Find the word "from" in the data. Return every line where it appears.

| Data extract |
— BEGIN —

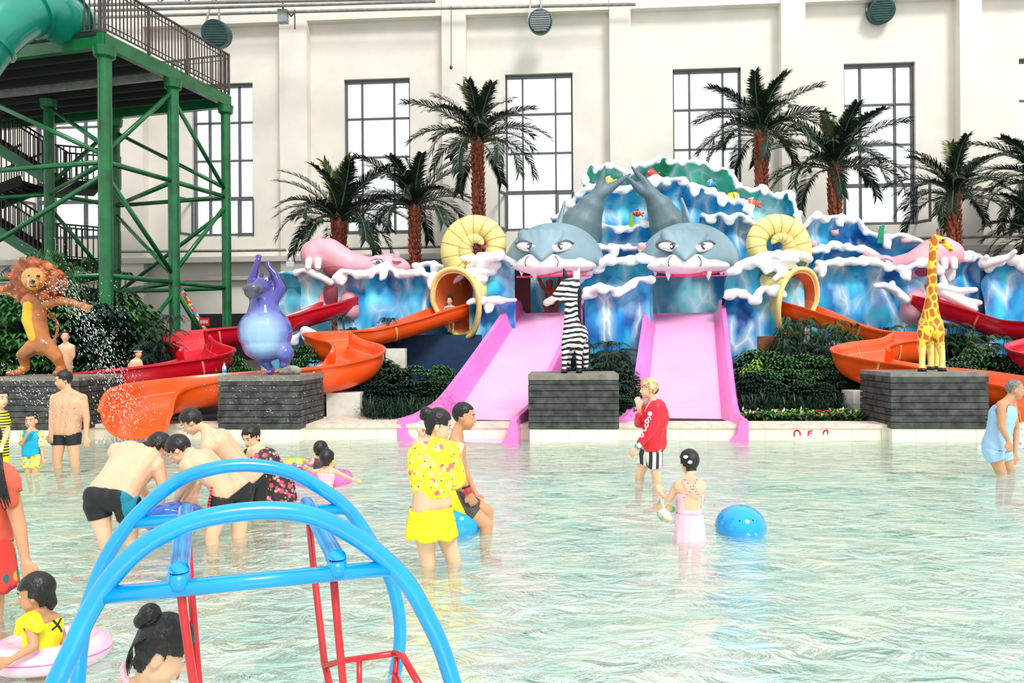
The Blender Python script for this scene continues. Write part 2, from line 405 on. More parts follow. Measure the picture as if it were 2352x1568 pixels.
# pool floor
pf, t, b = nm('pool_floor_tile'); co = coords(t, (1, 1, 1))
vo = N(t, 'ShaderNodeTexVoronoi', Scale=2.7); t.links.new(co, vo.inputs['Vector'])
n1 = N(t, 'ShaderNodeTexNoise', Scale=1.6, Detail=4.0); t.links.new(co, n1.inputs['Vector'])
sp = N(t, 'ShaderNodeSeparateXYZ'); t.links.new(vo.outputs['Color'], sp.inputs[0])
ad = N(t, 'ShaderNodeMath', operation='ADD'); t.links.new(sp.outputs[0], ad.inputs[0]); t.links.new(n1.outputs[0], ad.inputs[1])
hf = N(t, 'ShaderNodeMath', operation='MULTIPLY'); t.links.new(ad.outputs[0], hf.inputs[0]); hf.inputs[1].default_value = .5
r = ramp(t, hf.outputs[0], [(.22, (120, 216, 198)), (.40, (190, 236, 218)), (.52, (248, 248, 222)), (.70, (206, 246, 236))])
t.links.new(r.outputs[0], b.inputs['Base Color']); b.inputs['Roughness'].default_value = .7
m_ = MB(); m_.box(-26, 26, -6, 14.5, -.6, -.5); struct(m_.build('pool_floor', pf, smooth=False))
# water
wa, t, b = nm('pool_water')
t.nodes.remove(b); co = coords(t, (1, 1, 1))
mpw = N(t, 'ShaderNodeMapping'); mpw.inputs['Scale'].default_value = (1.0, 1.55, 1); mpw.inputs['Rotation'].default_value = (0, 0, .35); t.links.new(co, mpw.inputs[0])
wn = N(t, 'ShaderNodeTexNoise', Scale=4.2, Detail=5.0, Roughness=.55, Distortion=.9); t.links.new(mpw.outputs[0], wn.inputs['Vector'])
wn2 = N(t, 'ShaderNodeTexNoise', Scale=1.2, Detail=2.0); t.links.new(mpw.outputs[0], wn2.inputs['Vector'])
bp1 = N(t, 'ShaderNodeBump', Strength=1.0, Distance=.06); t.links.new(wn.outputs[0], bp1.inputs['Height'])
bp2 = N(t, 'ShaderNodeBump', Strength=.5, Distance=.08); t.links.new(wn2.outputs[0], bp2.inputs['Height']); t.links.new(bp1.outputs[0], bp2.inputs['Normal'])
tr = N(t, 'ShaderNodeBsdfTransparent'); tr.inputs[0].default_value = (.89, .985, .95, 1)
rf = N(t, 'ShaderNodeBsdfRefraction', IOR=1.33, Roughness=.0); rf.inputs[0].default_value = (.86, .98, .94, 1); t.links.new(bp2.outputs[0], rf.inputs['Normal'])
df = N(t, 'ShaderNodeBsdfDiffuse'); df.inputs[0].default_value = lin((222, 246, 234))
gs = N(t, 'ShaderNodeBsdfGlossy', Roughness=.08); t.links.new(bp2.outputs[0], gs.inputs['Normal'])
fr = N(t, 'ShaderNodeFresnel', IOR=1.33); t.links.new(bp2.outputs[0], fr.inputs['Normal'])
m0 = N(t, 'ShaderNodeMixShader'); m0.inputs[0].default_value = .0; t.links.new(tr.outputs[0], m0.inputs[1]); t.links.new(rf.outputs[0], m0.inputs[2])
m1 = N(t, 'ShaderNodeMixShader'); m1.inputs[0].default_value = .30; t.links.new(m0.outputs[0], m1.inputs[1]); t.links.new(df.outputs[0], m1.inputs[2])
m2 = N(t, 'ShaderNodeMixShader'); fm_ = N(t, 'ShaderNodeMath', operation='MULTIPLY'); t.links.new(fr.outputs[0], fm_.inputs[0]); fm_.inputs[1].default_value = .7; t.links.new(fm_.outputs[0], m2.inputs[0]); t.links.new(m1.outputs[0], m2.inputs[1]); t.links.new(gs.outputs[0], m2.inputs[2])
t.links.new(m2.outputs[0], t.nodes['Material Output'].inputs[0])
m_ = MB(); rows = []
ny, nx = 150, 240
for j in range(ny + 1):
    Y = -2 + (14.7 + 2) * (j / ny) ; row = []
    for i in range(nx + 1):
        X = -15 + 30 * i / nx; y_ = min(Y, pool_edge(X) + .02)
        z = .022 * noise.noise(V(X * 1.1, y_ * 1.9, .3)) + .012 * noise.noise(V(X * 3, y_ * 4.1, 2.3))
        row.append(V(X, y_, z))
    rows.append(row)
m_.grid(rows); wo = struct(m_.build('pool_water', wa))
# red half-worn letters on the kerb
def kerbp(px, py, n=.006):
    u, z = wallrel(px, py, 12.6); return wp(12.6, u, z, n)
def stroke(mb, pts, wdt, n=.006):
    q = [kerbp(x, y, n) for x, y in pts]
    for a, b_ in zip(q, q[1:]): mb.bar(a, b_, .006, wdt, up=EN.cross((b_ - a).normalized()))
r_ = MB(); stroke(r_, [(1824, 1002), (1824, 992), (1828, 988), (1833, 988), (1837, 992), (1838, 1000)], .022)
o = r_.build('kerb_letter', M['signred'], smooth=False); tag(o, 'worn red painted round letter, leftmost on the white kerb tiles', 'letter', 'worn red letters on the kerb')
r_ = MB(); stroke(r_, [(1866, 989), (1857, 990), (1856, 1001)], .02); stroke(r_, [(1857, 995), (1864, 994)], .016)
o = r_.build('kerb_letter', M['signred'], smooth=False); tag(o, 'worn red painted letter F in the middle on the white kerb tiles', 'letter', 'worn red letters on the kerb')
r_ = MB(); stroke(r_, [(1890, 997), (1893, 989), (1901, 988), (1901, 997)], .02)
o = r_.build('kerb_letter', M['signred'], smooth=False); tag(o, 'worn red painted letter, rightmost on the white kerb tiles', 'letter', 'worn red letters on the kerb')
# ---- wall fittings
def fan(px, py, rad_px, face, label):
    d = 24.0; c = P(px, py, d); R = rad_px * d / F
    th = thing('wall_fan', label, 'fan', c, 'round fans high on the wall')
    a = MB(); ax = V(-.1 * (px - 1176) / 1176 - .05, -1, -.25).normalized()
    a.tube([c - ax * .22, c - ax * .2, c + ax * .2, c + ax * .22], [R * .94, R, R, R * .93], 32); a.build('drum', M['fan'], th, auto=40)
    g = MB(); x = ax.cross(V(0, 0, 1)).normalized(); y = x.cross(ax)
    for k in range(-4, 5):
        h = R * .88 * k / 5; L = math.sqrt(max(0, (R * .88) ** 2 - h * h)); g.obox(c + ax * .235 + y * h, x * L, y * (R * .06), ax * .01)
    g.build('louvre', face, th, smooth=False)
    g = MB(); g.bar(c + x * R + V(0, 0, 0), c + x * R + V(.1, .3, 1.0), .05, .05); g.bar(c - x * R * .2, c + V(0, .2, R + .5), .05, .05)
    g.build('bracket', M['pipe'], th, smooth=False)
fan(498, 79, 31, M['fan'], 'dark teal round fan on the wall right of the green tower')
fan(1241, 51, 27, M['fangrey'], 'round fan with pale grey louvres above the centre window')
fan(2022, 26, 29, M['fan'], 'dark teal round fan at the upper right above the palms')
def wpipe(pts, D, r, name, label, mt=None):
    m_ = MB(); q = []
    for (x, y) in pts:
        u, z = wallrel(x, y, D); q.append(wp(D, u, z))
    m_.tube(q, r, 8); o = m_.build(name, mt or M['pipe']); tag(o, label, 'pipe')
wpipe([(100, 44), (420, 34), (900, 21), (1460, 10)], 24.3, .055, 'wall_pipe', 'grey pipe running along the wall just under the roof')
wpipe([(270, 578), (500, 576), (780, 572), (1020, 566)], 24.2, .045, 'wall_pipe', 'grey pipe along the wall below the left windows')
wpipe([(2070, 548), (2400, 541)], 24.2, .045, 'wall_pipe', 'short grey pipe on the wall at the right edge')
for k, (x, y0, y1) in enumerate([(1036, 15, 155), (1825, 0, 132)]):
    m_ = MB(); a = P(x, y0, 24.3); b_ = P(x, y1, 24.3); m_.tube([a, b_], .012, 6); m_.ell(b_, .05, .05, .06)
    tag(m_.build('hanging_cord', M['rail']), ['thin cord with end weight hanging on the pilaster left of the centre window', 'thin cord with end weight hanging on the pilaster above the right palms'][k], 'cord')
# roof lattice girder
g = thing('roof_girder', 'pale lattice steel girder under the roof at the upper left', 'girder', P(500, 5, 23.4))
A0, A1 = P(180, 12, 23), P(1450, -14, 22.4); B0 = A0 + V(0, .3, .75); B1 = A1 + V(0, .3, .75)
for n_, (p, q) in (('lower_chord', (A0, A1)), ('upper_chord', (B0, B1)), ):
    m_ = MB(); m_.tube([p, q], .055, 8); m_.build(n_, M['pipe'], g)
m_ = MB(); m_.tube([P(180, 26, 23.6), P(1000, 3, 23.2)], .05, 8); m_.build('lower_chord', M['pipe'], g)
for k in range(20):
    a = A0.lerp(A1, k / 20); b_ = B0.lerp(B1, (k + .5) / 20); c_ = A0.lerp(A1, (k + 1) / 20); m_ = MB(); m_.tube([a, b_, c_], .03, 6); m_.build('web_bar', M['pipe'], g)
m_ = MB(); cc = P(650, 30, 23.6)
m_.box(cc.x - .14, cc.x + .14, cc.y - .12, cc.y + .12, cc.z - .3, cc.z + .08)
th = tag(m_.build('pipe_valve_box', M['fangrey'], smooth=False), 'grey metal box with clamps hanging from the roof pipe at a pilaster', 'box')
m_ = MB(); m_.tube([cc + V(.1, 0, .1), cc + V(.25, 0, -.1), cc + V(.38, 0, .05)], .035, 8); m_.tube([cc + V(.36, 0, .1), cc + V(.36, 0, -.5)], .02, 6); m_.tube([cc + V(0, 0, .05), cc + V(0, 0, .35)], .03, 6); m_.build('clamp', M['frame'], th)
for i, (x, y) in enumerate([(667, 607), (2160, 575)]):
    m_ = MB(); c = P(x, y, 24.4); m_.tube([P(x - 8, y - 35, 24.5), P(x, y - 8, 24.4)], .03, 6); m_.box(c.x - .12, c.x + .12, c.y - .06, c.y + .06, c.z - .09, c.z + .09)
    tag(m_.build('wall_lamp', M['white'], smooth=False), ['small white box lamp on the wall above the left pink hippo head', 'small white box lamp on the wall by the right pink hippo head'][i], 'lamp')
# dark doorway far left of hippo plus red sign and coloured pole
m_ = MB(); m_.obox(P(560, 745, 24.9) + V(0, -.12, -.4), EU * 1.7, EN * .03, V(0, 0, .75)); struct(m_.build('door_1', M['black'], smooth=False))
c = P(469, 739, 19.5); th = thing('notice_sign', 'small red sign with white characters beside the green tower leg', 'sign', c)
m_ = MB(); m_.box(c.x - .13, c.x + .13, c.y, c.y + .02, c.z - .1, c.z + .1); m_.build('board', M['signred'], th, smooth=False)
m_ = MB()
for k in range(3):
    x = c.x - .075 + k * .07
    for dz in (-.035, 0, .035): m_.box(x - .024, x + .024, c.y - .008, c.y, c.z + dz - .006, c.z + dz + .006)
    for dx in (-.02, .02): m_.box(x + dx - .005, x + dx + .005, c.y - .008, c.y, c.z - .04, c.z + .04)
m_.build('white_characters', M['white'], th, smooth=False)
m_ = MB(); m_.tube([c + V(0, .01, -.1), V(c.x, c.y + .01, .2)], .02, 6); m_.build('post', M['pipe'], th)
M['confetti'] = patches('confetti_pole', (200, 60, 60), [((240, 200, 40), 1, .4), ((60, 120, 200), 1, .35), ((230, 230, 230), 1.2, .3)], 9)
m_ = MB(); a = P(412, 658, 19.8); b_ = P(452, 725, 19.8); m_.tube([a + (a - b_) * .02, b_ + (b_ - a) * 2.2], .05, 10); tag(m_.build('coloured_pole', M['confetti']), 'leaning pole wrapped in many colours beside the green tower', 'pole')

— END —

| Final result |
The Blender Python script for this scene continues. Write part 2, from line 405 on. More parts follow. Measure the picture as if it were 2352x1568 pixels.
th = tag(m_.build('pipe_valve_box', M['fangrey'], smooth=False), 'grey metal box with clamps hanging from the roof pipe at a pilaster', 'box')